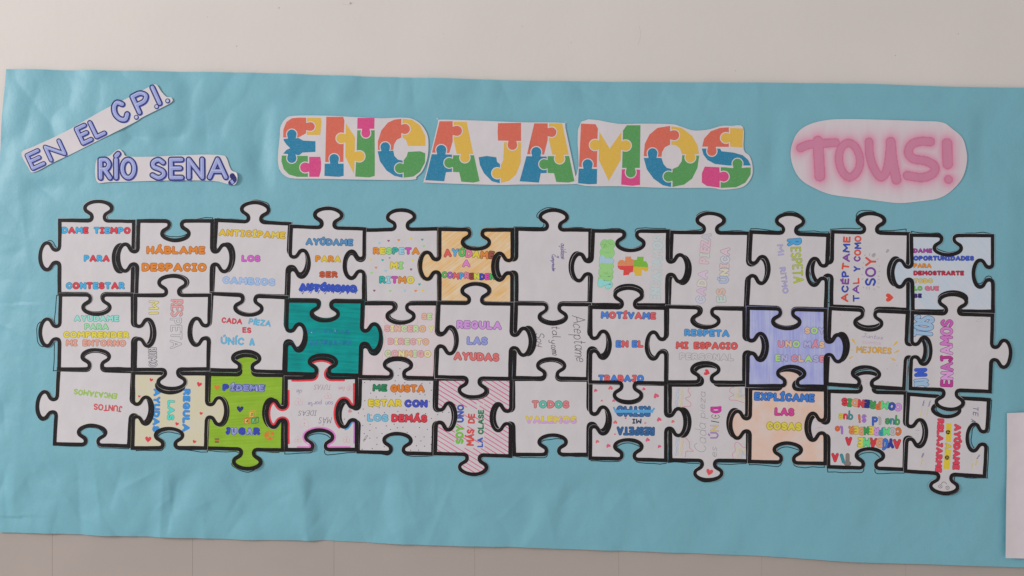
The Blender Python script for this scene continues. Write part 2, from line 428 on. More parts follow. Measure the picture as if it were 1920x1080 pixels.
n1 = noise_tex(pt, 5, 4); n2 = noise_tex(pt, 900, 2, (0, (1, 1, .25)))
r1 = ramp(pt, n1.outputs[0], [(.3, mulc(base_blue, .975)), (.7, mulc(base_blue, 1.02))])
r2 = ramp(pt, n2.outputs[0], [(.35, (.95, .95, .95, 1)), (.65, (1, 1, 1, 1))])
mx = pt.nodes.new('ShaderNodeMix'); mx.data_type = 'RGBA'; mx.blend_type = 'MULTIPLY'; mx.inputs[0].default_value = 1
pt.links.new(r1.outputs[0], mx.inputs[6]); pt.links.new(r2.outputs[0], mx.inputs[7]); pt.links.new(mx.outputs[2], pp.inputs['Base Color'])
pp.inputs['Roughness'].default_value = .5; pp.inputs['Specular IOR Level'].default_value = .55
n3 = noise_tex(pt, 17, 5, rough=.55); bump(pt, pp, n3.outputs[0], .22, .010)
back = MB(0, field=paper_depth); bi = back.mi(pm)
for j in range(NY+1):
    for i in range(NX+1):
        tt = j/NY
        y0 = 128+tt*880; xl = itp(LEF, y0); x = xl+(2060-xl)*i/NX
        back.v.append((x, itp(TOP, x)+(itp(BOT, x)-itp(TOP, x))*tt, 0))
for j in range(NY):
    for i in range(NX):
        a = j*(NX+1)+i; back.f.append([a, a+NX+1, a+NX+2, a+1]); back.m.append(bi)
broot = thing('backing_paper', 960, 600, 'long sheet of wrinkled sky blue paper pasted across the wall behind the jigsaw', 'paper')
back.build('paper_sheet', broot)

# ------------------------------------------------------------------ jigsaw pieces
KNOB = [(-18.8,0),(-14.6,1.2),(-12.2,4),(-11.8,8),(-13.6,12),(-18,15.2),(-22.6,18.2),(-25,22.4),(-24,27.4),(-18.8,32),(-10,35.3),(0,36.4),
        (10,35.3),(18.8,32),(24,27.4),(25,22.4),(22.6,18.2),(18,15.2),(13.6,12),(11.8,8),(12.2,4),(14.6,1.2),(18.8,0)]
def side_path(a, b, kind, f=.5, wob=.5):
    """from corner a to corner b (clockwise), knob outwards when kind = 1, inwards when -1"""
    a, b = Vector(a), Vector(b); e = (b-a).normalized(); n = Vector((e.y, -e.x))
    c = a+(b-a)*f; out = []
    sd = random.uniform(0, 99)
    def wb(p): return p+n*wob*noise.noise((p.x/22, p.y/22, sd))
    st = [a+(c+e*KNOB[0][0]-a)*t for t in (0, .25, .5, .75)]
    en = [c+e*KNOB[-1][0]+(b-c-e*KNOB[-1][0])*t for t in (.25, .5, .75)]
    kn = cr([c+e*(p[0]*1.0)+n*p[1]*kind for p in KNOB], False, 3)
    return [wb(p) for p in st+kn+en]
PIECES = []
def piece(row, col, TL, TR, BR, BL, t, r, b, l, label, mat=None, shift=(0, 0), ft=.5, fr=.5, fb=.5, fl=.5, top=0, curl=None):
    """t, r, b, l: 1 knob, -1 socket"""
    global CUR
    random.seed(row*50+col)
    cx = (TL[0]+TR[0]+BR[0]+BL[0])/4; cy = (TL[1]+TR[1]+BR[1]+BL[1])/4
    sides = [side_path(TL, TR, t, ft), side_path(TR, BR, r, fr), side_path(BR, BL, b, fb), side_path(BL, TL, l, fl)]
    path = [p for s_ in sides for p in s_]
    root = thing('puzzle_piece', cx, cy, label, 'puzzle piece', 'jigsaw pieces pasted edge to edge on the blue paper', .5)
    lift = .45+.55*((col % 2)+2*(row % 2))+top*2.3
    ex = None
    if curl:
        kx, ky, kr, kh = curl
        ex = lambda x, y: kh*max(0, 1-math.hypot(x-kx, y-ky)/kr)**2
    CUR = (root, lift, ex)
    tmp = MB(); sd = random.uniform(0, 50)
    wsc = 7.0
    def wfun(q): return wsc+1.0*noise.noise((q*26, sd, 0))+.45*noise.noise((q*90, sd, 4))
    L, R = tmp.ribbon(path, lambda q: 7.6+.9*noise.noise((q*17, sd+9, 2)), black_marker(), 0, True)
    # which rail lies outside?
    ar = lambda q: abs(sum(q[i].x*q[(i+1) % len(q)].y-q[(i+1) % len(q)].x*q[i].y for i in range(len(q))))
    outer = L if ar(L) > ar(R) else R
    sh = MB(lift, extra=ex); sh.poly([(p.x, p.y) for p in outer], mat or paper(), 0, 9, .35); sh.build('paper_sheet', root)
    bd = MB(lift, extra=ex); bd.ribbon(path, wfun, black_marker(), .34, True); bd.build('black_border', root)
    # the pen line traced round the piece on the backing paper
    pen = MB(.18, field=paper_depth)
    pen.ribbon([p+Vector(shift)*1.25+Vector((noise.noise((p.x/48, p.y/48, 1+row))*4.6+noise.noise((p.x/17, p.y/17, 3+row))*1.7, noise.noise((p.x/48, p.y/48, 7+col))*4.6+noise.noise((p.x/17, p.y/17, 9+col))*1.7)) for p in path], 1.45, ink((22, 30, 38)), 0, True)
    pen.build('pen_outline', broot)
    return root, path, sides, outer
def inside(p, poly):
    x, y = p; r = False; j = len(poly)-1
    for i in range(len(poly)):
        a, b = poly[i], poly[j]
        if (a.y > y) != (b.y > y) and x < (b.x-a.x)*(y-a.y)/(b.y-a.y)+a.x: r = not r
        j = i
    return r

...

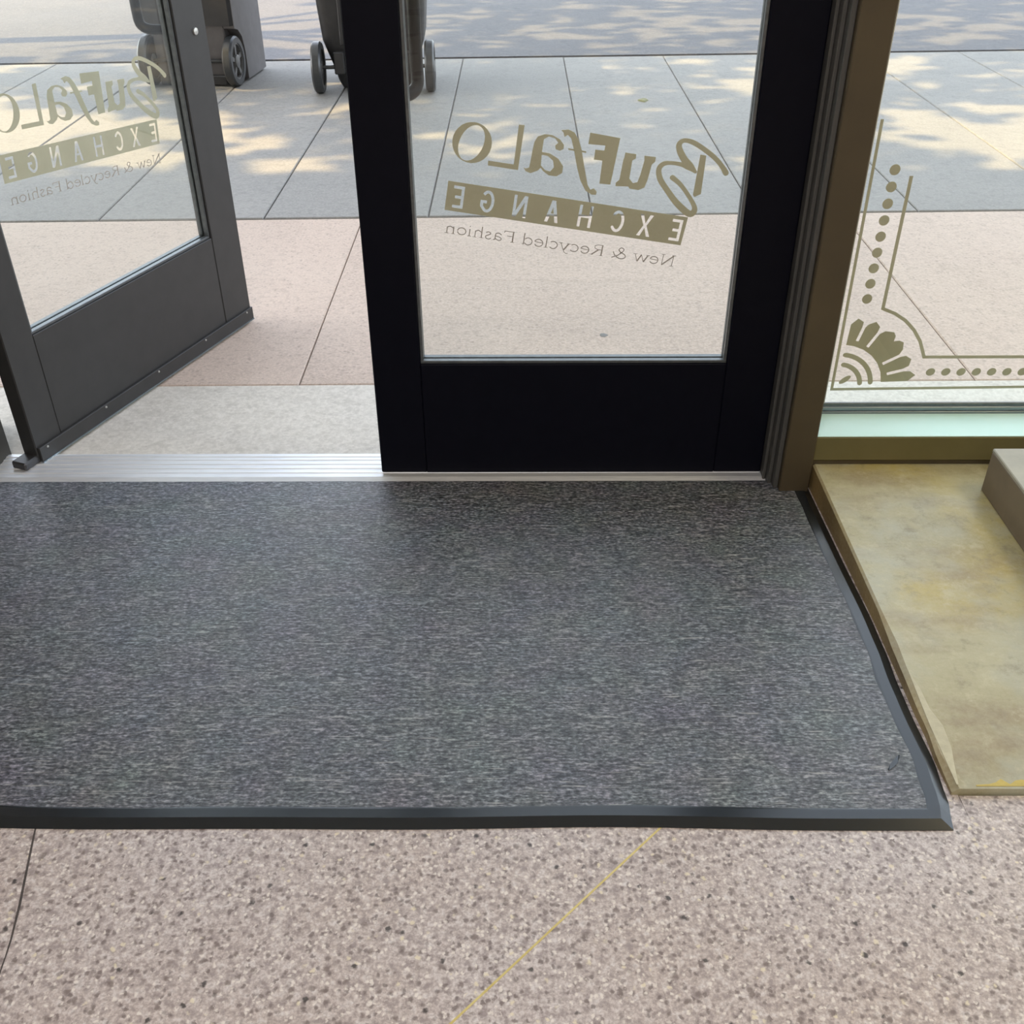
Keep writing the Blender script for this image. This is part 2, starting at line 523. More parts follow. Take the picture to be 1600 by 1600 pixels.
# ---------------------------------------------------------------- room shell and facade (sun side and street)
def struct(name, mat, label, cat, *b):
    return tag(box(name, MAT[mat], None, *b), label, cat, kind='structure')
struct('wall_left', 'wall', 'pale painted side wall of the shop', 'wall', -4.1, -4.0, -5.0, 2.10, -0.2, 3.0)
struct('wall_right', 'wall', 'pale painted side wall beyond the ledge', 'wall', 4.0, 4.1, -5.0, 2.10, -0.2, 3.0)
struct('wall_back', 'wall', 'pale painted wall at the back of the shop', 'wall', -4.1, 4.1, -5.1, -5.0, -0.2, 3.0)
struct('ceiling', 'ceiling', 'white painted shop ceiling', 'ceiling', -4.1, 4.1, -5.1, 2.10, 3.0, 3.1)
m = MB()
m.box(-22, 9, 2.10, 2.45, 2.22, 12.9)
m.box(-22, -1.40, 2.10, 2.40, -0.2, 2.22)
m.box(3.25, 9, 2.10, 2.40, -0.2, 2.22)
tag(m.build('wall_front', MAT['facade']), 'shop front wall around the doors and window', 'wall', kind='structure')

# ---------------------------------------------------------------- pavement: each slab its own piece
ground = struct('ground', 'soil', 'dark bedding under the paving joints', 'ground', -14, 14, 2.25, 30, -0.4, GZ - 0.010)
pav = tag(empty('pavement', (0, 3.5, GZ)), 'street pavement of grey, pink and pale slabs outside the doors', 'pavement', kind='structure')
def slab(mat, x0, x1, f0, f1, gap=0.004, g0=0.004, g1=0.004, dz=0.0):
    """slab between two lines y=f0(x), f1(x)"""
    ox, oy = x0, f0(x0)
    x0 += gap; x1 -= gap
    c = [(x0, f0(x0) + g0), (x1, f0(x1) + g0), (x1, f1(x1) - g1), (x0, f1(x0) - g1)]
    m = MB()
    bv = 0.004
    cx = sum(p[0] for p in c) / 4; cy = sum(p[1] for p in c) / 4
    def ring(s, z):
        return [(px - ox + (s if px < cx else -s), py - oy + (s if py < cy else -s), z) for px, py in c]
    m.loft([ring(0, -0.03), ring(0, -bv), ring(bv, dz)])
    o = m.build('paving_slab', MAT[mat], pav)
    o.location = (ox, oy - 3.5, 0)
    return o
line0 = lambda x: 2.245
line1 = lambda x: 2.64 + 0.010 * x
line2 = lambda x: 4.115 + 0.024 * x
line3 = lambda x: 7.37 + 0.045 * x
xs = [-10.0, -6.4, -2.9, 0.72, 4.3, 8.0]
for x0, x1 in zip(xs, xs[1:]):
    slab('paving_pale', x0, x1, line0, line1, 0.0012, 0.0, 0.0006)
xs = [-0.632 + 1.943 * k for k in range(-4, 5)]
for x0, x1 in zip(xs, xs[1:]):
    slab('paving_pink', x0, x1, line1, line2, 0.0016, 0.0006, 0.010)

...

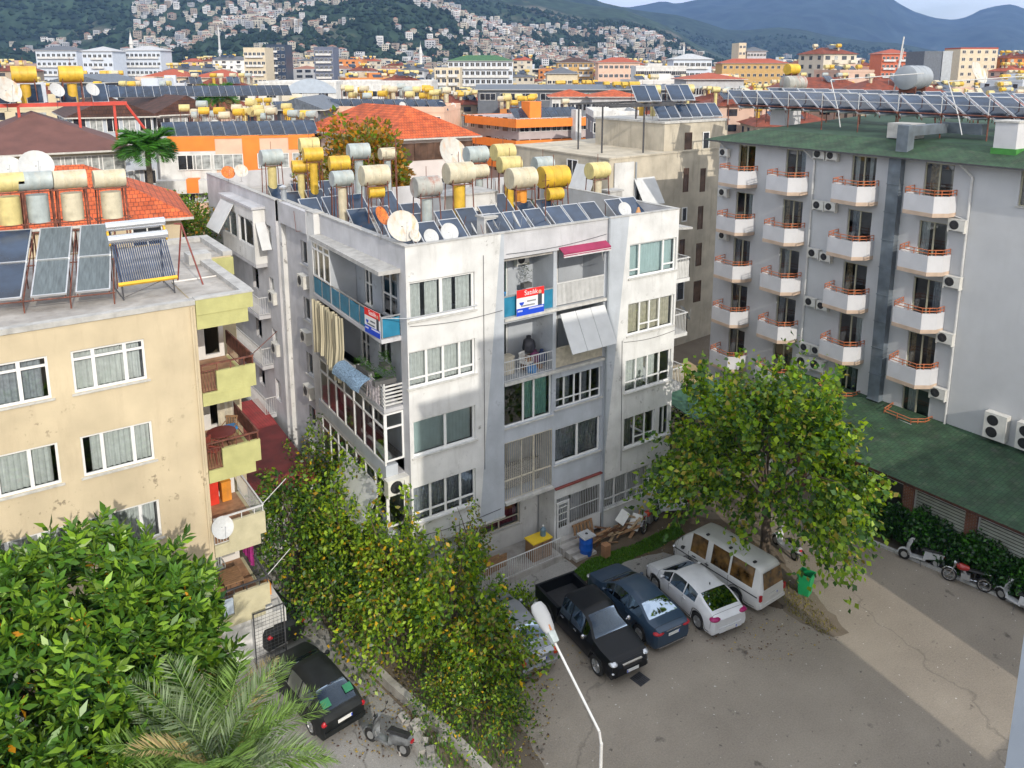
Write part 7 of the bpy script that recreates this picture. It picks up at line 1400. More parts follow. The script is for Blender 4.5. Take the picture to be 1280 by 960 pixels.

#### THE REQUEST:
Find the word "part" and list each line it appears in.

#### RESULT OF THE TASK:
The Blender Python script for this scene continues. Write part 2, from line 428 on. More parts follow. Measure the picture as if it were 1920x1080 pixels.
Keep writing the Blender script for this image. This is part 2, starting at line 523. More parts follow. Take the picture to be 1600 by 1600 pixels.
Write part 7 of the bpy script that recreates this picture. It picks up at line 1400. More parts follow. The script is for Blender 4.5. Take the picture to be 1280 by 960 pixels.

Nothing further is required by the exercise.